У одиночества и непогоды есть положительное свойство — ничего другого не остается делать, как работать. И под дождь, снег и холод (думаю, что на Новой Земле рванули дуру, вот и гонит к нам благодарный Ледовитый океан свои излишки) работается, и глаза боятся — руки делают. Уже далеко я продвинулся со второй книгой и вот при третьей редакции вижу, что-то начало и получаться, но работы ещё очень и очень много. Я усложнил себе задачу тем, что не просто решил написать войну, но и поразмышлять о таких расхожих вопросах, как что такое жизнь и смерть, и человечишко между ними. Может быть, наивно, может, и упрощённо даже, но я всё же пытаюсь доскрестись хоть до верхнего слоя той горы, на которой и Лев Толстой кайлу свою сломал.
Стараюсь и читать. Много любопытного ныне пишется и печатается, страшное всё более казнится на бумаге. «Тихий» и прелестный рассказ Жени Носова в десятом номере «Знамени» за прошлый год. как увядающе-прекрасный и светлый островок среди параш, камер, казарм, общаг и московских квартир где маются интеллектуалы с похмелья. Рассказ называется «Красное, жёлтое, зелёное», таков был цвет хлебных карточек, и рассказ о них, о хлебных карточках. Ко времени и к разу он пришёлся, а то коммунисты почти уже убедили наш горемышный народ, что при них было сплошное благоденствие, а ныне вот всё не так.
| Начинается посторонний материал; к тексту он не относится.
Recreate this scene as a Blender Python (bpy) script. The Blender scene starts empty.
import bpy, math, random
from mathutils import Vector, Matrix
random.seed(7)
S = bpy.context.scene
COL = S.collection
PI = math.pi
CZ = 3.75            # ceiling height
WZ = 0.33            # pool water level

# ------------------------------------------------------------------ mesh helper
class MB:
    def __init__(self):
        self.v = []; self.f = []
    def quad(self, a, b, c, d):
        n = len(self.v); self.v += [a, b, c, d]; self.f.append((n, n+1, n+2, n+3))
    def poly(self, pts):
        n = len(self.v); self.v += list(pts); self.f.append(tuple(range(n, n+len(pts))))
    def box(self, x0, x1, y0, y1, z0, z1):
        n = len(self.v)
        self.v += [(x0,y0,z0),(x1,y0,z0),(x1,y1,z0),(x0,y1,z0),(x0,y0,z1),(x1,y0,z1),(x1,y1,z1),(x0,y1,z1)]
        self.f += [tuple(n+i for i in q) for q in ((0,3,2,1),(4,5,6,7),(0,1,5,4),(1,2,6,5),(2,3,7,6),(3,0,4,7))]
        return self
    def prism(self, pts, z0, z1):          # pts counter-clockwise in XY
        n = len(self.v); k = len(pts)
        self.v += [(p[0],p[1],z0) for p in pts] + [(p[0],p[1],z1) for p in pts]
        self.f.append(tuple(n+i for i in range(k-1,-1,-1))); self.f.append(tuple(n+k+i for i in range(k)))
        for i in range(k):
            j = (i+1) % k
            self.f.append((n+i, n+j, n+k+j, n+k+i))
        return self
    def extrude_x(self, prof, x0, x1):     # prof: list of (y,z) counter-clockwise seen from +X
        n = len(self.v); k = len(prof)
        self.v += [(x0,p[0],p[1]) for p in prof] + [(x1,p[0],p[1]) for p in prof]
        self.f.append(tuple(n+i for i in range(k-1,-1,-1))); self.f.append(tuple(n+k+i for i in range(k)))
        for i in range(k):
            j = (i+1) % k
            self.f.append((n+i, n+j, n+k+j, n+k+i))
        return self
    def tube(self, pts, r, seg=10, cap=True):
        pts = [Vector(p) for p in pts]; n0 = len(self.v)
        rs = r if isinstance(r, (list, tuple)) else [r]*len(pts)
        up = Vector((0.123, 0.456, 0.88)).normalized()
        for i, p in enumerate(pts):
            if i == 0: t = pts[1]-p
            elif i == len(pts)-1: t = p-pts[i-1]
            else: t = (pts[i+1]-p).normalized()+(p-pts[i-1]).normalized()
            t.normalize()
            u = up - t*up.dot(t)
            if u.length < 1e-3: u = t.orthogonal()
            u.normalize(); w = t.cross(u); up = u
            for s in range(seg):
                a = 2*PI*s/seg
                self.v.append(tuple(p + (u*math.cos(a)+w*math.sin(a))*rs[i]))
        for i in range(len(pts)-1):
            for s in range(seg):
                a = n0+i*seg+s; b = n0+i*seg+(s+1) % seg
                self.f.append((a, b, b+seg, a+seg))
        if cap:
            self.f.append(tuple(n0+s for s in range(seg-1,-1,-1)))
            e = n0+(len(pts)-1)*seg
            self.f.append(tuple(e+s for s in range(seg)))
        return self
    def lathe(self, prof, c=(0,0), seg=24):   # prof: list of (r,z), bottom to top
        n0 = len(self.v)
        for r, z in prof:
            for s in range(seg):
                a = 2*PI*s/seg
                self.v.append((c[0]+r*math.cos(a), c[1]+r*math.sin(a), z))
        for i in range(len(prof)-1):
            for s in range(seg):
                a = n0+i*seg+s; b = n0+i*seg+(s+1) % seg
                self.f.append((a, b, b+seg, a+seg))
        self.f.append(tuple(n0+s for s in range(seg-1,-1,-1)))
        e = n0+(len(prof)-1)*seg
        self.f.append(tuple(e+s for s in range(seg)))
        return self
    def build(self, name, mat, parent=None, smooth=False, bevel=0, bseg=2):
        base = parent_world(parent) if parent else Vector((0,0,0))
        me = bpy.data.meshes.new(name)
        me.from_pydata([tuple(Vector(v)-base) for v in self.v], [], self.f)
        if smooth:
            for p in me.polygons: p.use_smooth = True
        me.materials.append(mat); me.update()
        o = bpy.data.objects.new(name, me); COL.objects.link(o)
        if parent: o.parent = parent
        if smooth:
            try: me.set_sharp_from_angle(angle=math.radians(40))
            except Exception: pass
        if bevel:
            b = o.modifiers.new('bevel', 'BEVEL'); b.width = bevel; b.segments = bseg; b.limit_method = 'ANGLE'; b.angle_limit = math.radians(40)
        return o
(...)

Марья Семёновна бывает у меня редко, не очень она уже мобильна, да и погода, 70 раз на день меняющаяся, сырая, мозглая, мучает её. Пробовал я сюда забрать Поленьку, чтобы дать бабушке роздых, она на второй же день сильно поранила ногу на берегу Енисея, а в Троицу на кладбище, у матери, или уж у меня в огороде клеща поймала, и бабушка под крыло её заключила, как старый боец и патриотический чусовской комсомолец, рассуждая: «Погибать, так вместе!» Собрался я полететь к брату в Игарку порыбачить, но отказался от этой затеи: комара ныне налетело — тучи, а здесь ещё и клещ осыпной, так я и в лес не хожу, съездил разок за черемшой и всё. У нас ведь на северных склонах гор и в глубоких распадках ещё есть снег и лёд.
Апокалипсис, батюшко, это называется, или, как старая овсянская баба хорошо говорит, — свето-переставление.
Кстати, о «переставлении» — в конце июня Чусовому-то 60 лет! Нас с М. С. пригласили на торжества, но куда нам. Жопы неподъёмные, дети на руках, а ты небось метнулся, если не телом, то душой на Урал-то? Любопытно было бы посмотреть и послушать, какими достижениями хвастаться будут чусовляне? Ведь без достижений и без хвастовства какой же у нас праздник?!
(Вот письмо-то начал сразу после работы, а на плиту поставил горох, побежал сейчас, матерясь и торжествуя, а горох упрел и плита не успела сгореть, одна-то уж накрылась. Заправил я его картошкой, луком, ветчинки построгал и подумал: «Был бы тут Валентин Яковлевич Курбатов, знаменитым супом бы побаловались и экую стрельбу по врагам открыли!»)
Словом, пока, похлёбка доваривается, времени три часа дни, ись охота, чего и вам желаю. А ещё здоровья и продыху в мыслях и сердце. Обнимаю. Виктор Петрович
1993 г.
(С.Войтецкой)
Дорогая Светлана!
Дошла-докатилась и до меня печальная весть о кончине Артура
Артур был для меня ещё и мостиком между мной и украинцами. Он, именно он, не пятивший по-хохлацки грудь «чемойданом» и далее не говоривший «гх». — был истинным украинцем, её совестью, её культурой, её честным полпредом в искусстве, делом и своей жизнью, а не горлом, отстаивающий достоинство человеческое, а значит, и национальность. Все беды, обрушившиеся на Украину, да и на Россию тоже, заключены в том, что она и мы не подготовили достаточно людей истинно деловых, бескорыстных, честных. готовых Родине и народу своему отдать сердце своё за просто так, не добиваясь предоплаты и вообще какой-либо платы. Когда я вижу на экране широко раскрытый мокрый рот Ивана Драча, а рот у него и от природы-то не узкий, мне становится неловко и больно за Украину и её культуру: Иван-то и есть хохлацкое горло и мурло. А где ж истинно-то украинское? То, природно-деликатное до застенчивости, мягко произносящее такие дивные слова, как «коханый мий», «хвилыночка», «крапонька». Неужто советская власть так поработала, так перепахала нас, что одни способны лишь орать: «Гэть», другие -в «Пасть порву»?